The request:
Output every line below exactly.

##### Recorded data

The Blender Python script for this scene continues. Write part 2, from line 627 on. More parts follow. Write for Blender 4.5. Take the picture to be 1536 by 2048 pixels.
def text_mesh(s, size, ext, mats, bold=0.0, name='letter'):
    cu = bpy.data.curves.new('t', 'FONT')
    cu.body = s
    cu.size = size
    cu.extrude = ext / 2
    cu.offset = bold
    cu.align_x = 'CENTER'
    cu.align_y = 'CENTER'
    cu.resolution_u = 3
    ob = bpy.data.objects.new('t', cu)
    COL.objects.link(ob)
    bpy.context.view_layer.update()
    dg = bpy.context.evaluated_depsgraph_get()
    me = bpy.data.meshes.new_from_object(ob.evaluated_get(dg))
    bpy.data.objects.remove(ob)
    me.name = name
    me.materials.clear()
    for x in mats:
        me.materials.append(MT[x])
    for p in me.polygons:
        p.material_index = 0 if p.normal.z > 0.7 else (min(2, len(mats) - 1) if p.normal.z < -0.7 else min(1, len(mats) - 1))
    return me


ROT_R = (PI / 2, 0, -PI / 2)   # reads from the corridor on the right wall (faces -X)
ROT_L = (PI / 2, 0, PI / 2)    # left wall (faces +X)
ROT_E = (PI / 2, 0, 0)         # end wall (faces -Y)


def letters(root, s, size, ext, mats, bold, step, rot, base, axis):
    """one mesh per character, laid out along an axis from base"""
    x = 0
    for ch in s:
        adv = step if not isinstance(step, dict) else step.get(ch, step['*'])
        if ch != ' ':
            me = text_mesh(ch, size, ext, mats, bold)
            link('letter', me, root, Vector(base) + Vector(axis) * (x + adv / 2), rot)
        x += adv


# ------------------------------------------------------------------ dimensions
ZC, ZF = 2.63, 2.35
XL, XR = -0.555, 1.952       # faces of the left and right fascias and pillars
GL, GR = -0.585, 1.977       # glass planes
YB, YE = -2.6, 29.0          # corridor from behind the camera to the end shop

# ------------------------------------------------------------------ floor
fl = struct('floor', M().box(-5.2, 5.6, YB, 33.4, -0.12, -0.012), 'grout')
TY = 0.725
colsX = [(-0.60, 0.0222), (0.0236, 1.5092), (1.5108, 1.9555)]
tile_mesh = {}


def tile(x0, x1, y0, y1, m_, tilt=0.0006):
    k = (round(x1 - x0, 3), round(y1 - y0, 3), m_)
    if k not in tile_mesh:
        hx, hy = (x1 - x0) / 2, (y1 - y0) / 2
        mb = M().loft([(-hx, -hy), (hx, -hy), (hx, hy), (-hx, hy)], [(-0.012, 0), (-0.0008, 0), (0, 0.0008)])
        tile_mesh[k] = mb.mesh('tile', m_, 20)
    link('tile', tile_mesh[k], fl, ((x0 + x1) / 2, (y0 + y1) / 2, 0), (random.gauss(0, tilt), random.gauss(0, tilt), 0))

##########

Completed task:
The Blender Python script for this scene continues. Write part 2, from line 627 on. More parts follow. Write for Blender 4.5. Take the picture to be 1536 by 2048 pixels.
def text_mesh(s, size, ext, mats, bold=0.0, name='letter'):
    cu = bpy.data.curves.new('t', 'FONT')
    cu.body = s
    cu.size = size
    cu.extrude = ext / 2
    cu.offset = bold
    cu.align_x = 'CENTER'
    cu.align_y = 'CENTER'
    cu.resolution_u = 3
    ob = bpy.data.objects.new('t', cu)
    COL.objects.link(ob)
    bpy.context.view_layer.update()
    dg = bpy.context.evaluated_depsgraph_get()
    me = bpy.data.meshes.new_from_object(ob.evaluated_get(dg))
    bpy.data.objects.remove(ob)
    me.name = name
    me.materials.clear()
    for x in mats:
        me.materials.append(MT[x])
    for p in me.polygons:
        p.material_index = 0 if p.normal.z > 0.7 else (min(2, len(mats) - 1) if p.normal.z < -0.7 else min(1, len(mats) - 1))
    return me


ROT_R = (PI / 2, 0, -PI / 2)   # reads from the corridor on the right wall (faces -X)
ROT_L = (PI / 2, 0, PI / 2)    # left wall (faces +X)
ROT_E = (PI / 2, 0, 0)         # end wall (faces -Y)


def letters(root, s, size, ext, mats, bold, step, rot, base, axis):
    """one mesh per character, laid out along an axis from base"""
    x = 0
    for ch in s:
        adv = step if not isinstance(step, dict) else step.get(ch, step['*'])
        if ch != ' ':
            me = text_mesh(ch, size, ext, mats, bold)
            link('letter', me, root, Vector(base) + Vector(axis) * (x + adv / 2), rot)
        x += adv


# ------------------------------------------------------------------ dimensions
ZC, ZF = 2.63, 2.35
XL, XR = -0.555, 1.952       # faces of the left and right fascias and pillars
GL, GR = -0.585, 1.977       # glass planes
YB, YE = -2.6, 29.0          # corridor from behind the camera to the end shop

# ------------------------------------------------------------------ floor
fl = struct('floor', M().box(-5.2, 5.6, YB, 33.4, -0.12, -0.012), 'grout')
TY = 0.725
colsX = [(-0.60, 0.0222), (0.0236, 1.5092), (1.5108, 1.9555)]
tile_mesh = {}


def tile(x0, x1, y0, y1, m_, tilt=0.0006):
    k = (round(x1 - x0, 3), round(y1 - y0, 3), m_)
    if k not in tile_mesh:
        hx, hy = (x1 - x0) / 2, (y1 - y0) / 2
        mb = M().loft([(-hx, -hy), (hx, -hy), (hx, hy), (-hx, hy)], [(-0.012, 0), (-0.0008, 0), (0, 0.0008)])
        tile_mesh[k] = mb.mesh('tile', m_, 20)
    link('tile', tile_mesh[k], fl, ((x0 + x1) / 2, (y0 + y1) / 2, 0), (random.gauss(0, tilt), random.gauss(0, tilt), 0))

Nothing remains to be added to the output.